Constraints on barium isotope fractionation during aragonite precipitation by corals

We present a barium (Ba) isotope fractionation study of marine biogenic carbonates (aragonitic corals). The major aim is to provide first constraints on the Ba isotope fractionation between modern surface seawater and coral skeleton. Mediterranean surface seawater was found to be enriched in the heavy Ba isotopes compared to previously reported values for marine open ocean authigenic and terrestrial minerals.
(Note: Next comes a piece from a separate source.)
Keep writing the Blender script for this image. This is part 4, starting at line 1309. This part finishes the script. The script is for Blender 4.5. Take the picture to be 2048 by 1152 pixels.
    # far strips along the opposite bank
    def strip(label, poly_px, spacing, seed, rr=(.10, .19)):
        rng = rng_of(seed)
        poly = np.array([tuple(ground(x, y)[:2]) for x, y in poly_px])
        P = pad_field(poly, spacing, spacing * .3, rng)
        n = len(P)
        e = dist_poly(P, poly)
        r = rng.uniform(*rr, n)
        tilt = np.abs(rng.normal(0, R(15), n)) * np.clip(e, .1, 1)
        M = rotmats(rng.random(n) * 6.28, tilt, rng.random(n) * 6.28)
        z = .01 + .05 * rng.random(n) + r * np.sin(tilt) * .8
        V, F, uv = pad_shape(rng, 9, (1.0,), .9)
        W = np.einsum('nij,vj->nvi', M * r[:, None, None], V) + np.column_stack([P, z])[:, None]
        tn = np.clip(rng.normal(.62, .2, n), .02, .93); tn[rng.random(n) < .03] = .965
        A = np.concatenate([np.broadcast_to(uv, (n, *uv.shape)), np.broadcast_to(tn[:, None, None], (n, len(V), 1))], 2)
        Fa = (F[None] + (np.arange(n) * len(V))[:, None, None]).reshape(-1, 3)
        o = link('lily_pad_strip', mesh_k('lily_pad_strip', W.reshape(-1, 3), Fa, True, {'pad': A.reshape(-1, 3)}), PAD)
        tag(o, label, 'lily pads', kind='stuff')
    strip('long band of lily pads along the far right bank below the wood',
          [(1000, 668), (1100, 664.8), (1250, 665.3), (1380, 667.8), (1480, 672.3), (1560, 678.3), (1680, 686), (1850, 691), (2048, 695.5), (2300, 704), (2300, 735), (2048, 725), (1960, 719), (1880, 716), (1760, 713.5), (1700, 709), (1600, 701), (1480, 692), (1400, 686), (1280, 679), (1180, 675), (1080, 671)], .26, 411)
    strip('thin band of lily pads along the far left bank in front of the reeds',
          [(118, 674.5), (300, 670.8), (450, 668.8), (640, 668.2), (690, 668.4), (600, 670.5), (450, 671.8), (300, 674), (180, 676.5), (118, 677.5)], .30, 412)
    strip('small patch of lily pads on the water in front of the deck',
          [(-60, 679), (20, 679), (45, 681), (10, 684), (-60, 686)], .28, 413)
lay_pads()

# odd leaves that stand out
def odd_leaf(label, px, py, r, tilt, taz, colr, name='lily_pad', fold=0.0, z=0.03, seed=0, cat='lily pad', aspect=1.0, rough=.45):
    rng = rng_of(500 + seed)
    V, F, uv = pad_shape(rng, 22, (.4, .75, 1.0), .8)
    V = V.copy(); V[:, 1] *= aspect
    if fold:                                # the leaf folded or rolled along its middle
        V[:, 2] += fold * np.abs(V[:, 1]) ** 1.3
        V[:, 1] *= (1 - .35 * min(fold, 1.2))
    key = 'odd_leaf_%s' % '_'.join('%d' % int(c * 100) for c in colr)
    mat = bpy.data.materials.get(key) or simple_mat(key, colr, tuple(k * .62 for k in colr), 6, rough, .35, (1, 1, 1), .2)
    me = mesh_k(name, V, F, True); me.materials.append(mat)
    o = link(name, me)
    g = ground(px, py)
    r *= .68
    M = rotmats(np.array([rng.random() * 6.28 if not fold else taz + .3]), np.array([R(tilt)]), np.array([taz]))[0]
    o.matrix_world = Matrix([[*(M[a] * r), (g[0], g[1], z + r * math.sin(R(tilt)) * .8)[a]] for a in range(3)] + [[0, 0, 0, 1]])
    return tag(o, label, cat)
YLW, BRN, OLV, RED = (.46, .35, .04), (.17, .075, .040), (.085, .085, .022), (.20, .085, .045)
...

In aquarium experiments with a continuous supply of Mediterranean surface water, the Ba isotopic composition of the bulk sample originating from cultured, aragonitic scleractinian corals (δ 137/134 Ba between +0·16 ± 0·12‰ and +0·41 ± 0·12‰) were isotopically identical or lighter than that of the ambient Mediterranean surface seawater (δ 137/134 Ba = +0·42 ± 0·07‰, 2SD), which corresponds to an empirical maximum value of Ba isotope fractionation of Δ 137/134 Ba coral‐seawater  = −0·26 ± 0·14‰ at 25°C. This maximum Ba isotope fractionation is close and identical in direction to previous results from inorganic precipitation experiments with aragonite‐structured pure BaCO 3 (witherite). The variability in measured Ba concentrations of the cultured corals is at odds with a uniform distribution coefficient, D (Ba/Ca) , thus indicating stronger vital effects on isotope than element discrimination. This observation supports the hypothesis that the Ba isotopic compositions of these corals do not result from simple equilibrium between the skeleton and the bulk seawater. Complementary coral samples from natural settings (tropical shallow‐water corals from the Bahamas and Florida and cold‐water corals from the Norwegian continental shelf) show an even wider range in δ 137/134 Ba values (+0·14 ± 0·08 to +0·77 ± 0·11‰), most probably due to additional spatial and/or temporal seawater heterogeneity, as indicated by recent publications.